Our final destination was a "sweater party." I took this to mean some emo-core shin-dig. We headed back to the central part of town and parallel parked. Some chick was just getting out of the party. She gave us all hugs at Brian's prompting. She was neat.

As we walked to the party, I asked Liz what her situation was. She said she was a grad student and that, for a project, she was headed to France in 2 weeks. Well fuck. Part of the reason I'd gone to the strip club was to get to know her better, joke around, and eventually ask for her number later. But with her leaving for a semester, I figured there was no point.

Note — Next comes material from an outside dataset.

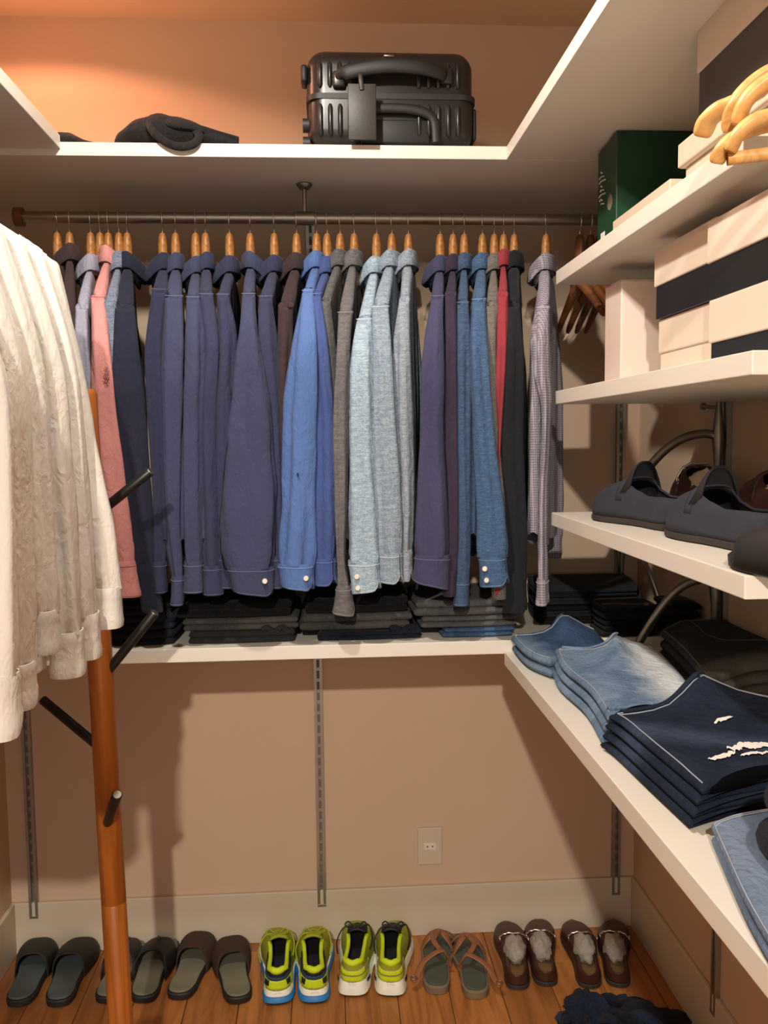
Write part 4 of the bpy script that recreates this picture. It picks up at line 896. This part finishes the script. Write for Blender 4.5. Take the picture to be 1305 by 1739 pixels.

That didn't bother me at all, though, because I figured 'hey, might run into some chick here.' We entered the back through a parking lot filled with drunk dancing motherfuckers. Inside I found a few sweater-clad lads, some chick talking about something or other, and people telling me to go out back to piss. I emphasized I was here for sweaters and beer, not piss. They nodded and went about their usuals.

Around this time I followed Jared underground. We entered a warren of patch-work pipes and rock, cluttered with couches and the undulating fuck of near 150 scene-tripping sex toys. There were a cluster up near a pole, getting up and down against each other. Some few were on couches. Most were talking (with words or hips) to one another as some altie rock number played. There was a grotto bar set up. Cheap drinks but I was doing just fine still.

I lost Jared's trace for awhile, so I scanned the place for any suitable prospects. It was a sea of scene people. You know, those folk who show up to be seen in the scene. I wasn't liking any of the prospects. However when I found Jared again he was talking to an emotionally disturbed dollop of trouble. She wore a white shirt, tied at the navel. They were talking about some ex dude of hers that was a cock. He walked off. She said something to me. I attempted to get into a conversation. She walked off. Eh. Maybe the emotionally disturbed ones don't smell my pheremone of fucked up mate selection anymore.

Brian and the rest were waiting in the van, apparently. I scanned the throbbing mass a few more times before weeding through the fringes and back into night-time daylight.

And so finally, as the first one, I got dropped off. Liz and I parted on a smile and a handshake. Too fucking bad on that count--considering how raunchy and uncensoredly fun she'd been--but life is life.

* * *

And thus ends the saga of my saturday.

And yeah: I write apparently a lot. It's my "like" of the evening. Apparently.